この図の逆三角形の内側の領域が泡宇宙の内部を表し、外側がその中に泡宇宙を生じる、元の(背景の)宇宙を表します。ペンローズ図では、光の進む経路を45度で表す決まりになっていたことを思い出してください。「泡の壁」はほぼ光速で広がっています。そのため、泡宇宙が逆三角形状になっているのです。

ここで重要なのは、外の宇宙から見たとき自然に定義される「同時刻」は図にt=1、2、3、4と示した水平の線になるということです。泡宇宙の大きさとは、図で水平の線のうち逆三角形の内部に入る部分の長さのことなので、これは時間が経つにつれて、泡宇宙の大きさが大きくなっていくということを示しています。

では、泡宇宙の内部から同じ泡宇宙生成の過程を見ると、どのように見えるでしょうか? この場合でも生成過程のペンローズ図で、泡宇宙の「壁」が45度に広がっていくという点は変わりません。その理由は、自然界の最大速度である光速は誰から見ても一定だからです。つまり、ある観測者から見て泡の壁が光の速さで広がっていくことは、他の観測者から見ても光の速さで広がっていくということになります。この光速が誰から見ても同じというのは、アインシュタイン相対性理論の最も基本的な要素の1つであり、ペンローズ図が有用な理由でもあります。

ですから、泡の中に住んでいる人から見た場合でも、泡宇宙が逆三角形で表されること自体は変わりません。

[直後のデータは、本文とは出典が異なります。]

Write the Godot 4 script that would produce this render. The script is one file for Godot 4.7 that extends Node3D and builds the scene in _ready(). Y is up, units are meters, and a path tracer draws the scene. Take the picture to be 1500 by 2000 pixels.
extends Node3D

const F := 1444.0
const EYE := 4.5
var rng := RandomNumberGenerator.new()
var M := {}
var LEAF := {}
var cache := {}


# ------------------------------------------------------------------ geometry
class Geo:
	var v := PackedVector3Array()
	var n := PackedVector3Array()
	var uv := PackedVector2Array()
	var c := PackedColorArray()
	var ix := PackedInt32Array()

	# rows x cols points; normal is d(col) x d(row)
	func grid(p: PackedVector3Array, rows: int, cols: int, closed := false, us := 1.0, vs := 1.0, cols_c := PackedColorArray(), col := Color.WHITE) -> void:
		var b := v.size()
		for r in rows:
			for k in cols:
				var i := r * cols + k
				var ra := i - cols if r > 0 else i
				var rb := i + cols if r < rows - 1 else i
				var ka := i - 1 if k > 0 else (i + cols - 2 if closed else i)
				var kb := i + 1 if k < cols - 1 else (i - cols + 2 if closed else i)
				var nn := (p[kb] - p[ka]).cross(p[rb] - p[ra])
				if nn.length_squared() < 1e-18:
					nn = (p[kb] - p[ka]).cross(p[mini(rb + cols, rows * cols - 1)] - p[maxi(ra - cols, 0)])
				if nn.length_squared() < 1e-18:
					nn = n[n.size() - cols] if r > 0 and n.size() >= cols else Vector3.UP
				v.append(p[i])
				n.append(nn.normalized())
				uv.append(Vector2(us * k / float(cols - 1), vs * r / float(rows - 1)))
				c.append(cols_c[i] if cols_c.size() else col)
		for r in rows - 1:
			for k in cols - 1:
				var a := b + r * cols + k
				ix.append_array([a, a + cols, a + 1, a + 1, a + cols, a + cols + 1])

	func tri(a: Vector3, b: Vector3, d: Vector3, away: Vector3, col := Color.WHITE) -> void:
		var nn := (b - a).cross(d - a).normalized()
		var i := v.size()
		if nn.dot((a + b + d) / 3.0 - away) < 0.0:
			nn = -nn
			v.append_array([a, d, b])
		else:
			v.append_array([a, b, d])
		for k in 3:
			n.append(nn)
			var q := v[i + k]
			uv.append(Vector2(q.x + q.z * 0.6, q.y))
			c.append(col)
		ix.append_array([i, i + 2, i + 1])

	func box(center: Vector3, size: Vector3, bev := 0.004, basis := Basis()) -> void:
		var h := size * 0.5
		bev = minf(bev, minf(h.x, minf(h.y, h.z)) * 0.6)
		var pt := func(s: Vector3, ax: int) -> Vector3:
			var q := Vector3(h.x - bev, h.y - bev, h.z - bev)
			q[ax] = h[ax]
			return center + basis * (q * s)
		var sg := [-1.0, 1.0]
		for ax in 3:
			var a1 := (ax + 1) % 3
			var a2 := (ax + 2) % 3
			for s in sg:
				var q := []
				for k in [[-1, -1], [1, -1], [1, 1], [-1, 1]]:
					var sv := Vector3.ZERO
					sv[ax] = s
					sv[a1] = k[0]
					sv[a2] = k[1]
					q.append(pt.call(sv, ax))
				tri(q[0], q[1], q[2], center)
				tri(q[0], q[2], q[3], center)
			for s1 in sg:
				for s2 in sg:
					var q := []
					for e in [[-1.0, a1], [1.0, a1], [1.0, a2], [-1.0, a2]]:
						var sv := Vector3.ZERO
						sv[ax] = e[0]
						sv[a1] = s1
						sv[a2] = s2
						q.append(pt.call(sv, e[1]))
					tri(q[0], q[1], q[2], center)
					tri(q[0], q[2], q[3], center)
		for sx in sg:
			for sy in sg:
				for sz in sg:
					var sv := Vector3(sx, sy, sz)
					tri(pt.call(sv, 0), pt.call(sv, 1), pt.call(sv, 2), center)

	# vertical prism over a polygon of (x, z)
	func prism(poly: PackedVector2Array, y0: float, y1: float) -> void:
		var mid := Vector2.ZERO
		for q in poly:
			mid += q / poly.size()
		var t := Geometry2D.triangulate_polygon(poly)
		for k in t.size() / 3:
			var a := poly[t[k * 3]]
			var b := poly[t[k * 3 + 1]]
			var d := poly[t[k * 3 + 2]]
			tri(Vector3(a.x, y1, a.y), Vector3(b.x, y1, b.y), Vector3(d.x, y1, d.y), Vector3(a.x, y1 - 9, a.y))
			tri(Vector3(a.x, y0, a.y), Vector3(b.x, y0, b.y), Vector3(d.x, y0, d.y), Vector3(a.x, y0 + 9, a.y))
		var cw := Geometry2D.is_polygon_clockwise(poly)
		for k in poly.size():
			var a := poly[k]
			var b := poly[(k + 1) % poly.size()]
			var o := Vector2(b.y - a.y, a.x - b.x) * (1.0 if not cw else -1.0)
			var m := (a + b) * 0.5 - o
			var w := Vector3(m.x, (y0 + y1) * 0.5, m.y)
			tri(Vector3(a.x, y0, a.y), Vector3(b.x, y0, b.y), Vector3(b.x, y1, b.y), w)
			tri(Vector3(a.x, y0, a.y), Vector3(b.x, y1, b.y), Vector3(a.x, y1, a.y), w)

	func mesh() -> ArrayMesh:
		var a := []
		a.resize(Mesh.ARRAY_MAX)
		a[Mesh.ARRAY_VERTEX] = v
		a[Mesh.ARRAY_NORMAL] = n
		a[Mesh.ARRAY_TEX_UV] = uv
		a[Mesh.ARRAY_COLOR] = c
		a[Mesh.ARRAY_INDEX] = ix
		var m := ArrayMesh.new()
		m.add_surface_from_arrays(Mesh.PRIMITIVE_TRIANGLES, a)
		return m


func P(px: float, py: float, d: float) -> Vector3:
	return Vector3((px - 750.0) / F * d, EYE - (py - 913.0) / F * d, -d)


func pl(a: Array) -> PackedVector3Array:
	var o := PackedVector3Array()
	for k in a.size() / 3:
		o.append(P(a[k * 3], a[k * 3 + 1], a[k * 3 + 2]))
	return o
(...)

しかし、同時刻を表す線は、世の中に絶対的な同時刻という概念が存在しないことを反映して、違ってくるのです。

コールマンらの解析によれば、泡の内部の観測者は「同時刻」を図6-14(泡の内部の「同時刻」、画像参照)上のt'=0、1、2、3、4のように感知することになります。これによると、内部の人にとっての時間ゼロの宇宙(t'=0の線上)はすでに無限に大きかったことになります。というのも、線は途切れなくどこまでも続いていくからです。これは、この「時間ゼロ」の空間の(無限の)遠くが、外の観測者から見たときの(無限の)未来に対応しているために可能になったことです。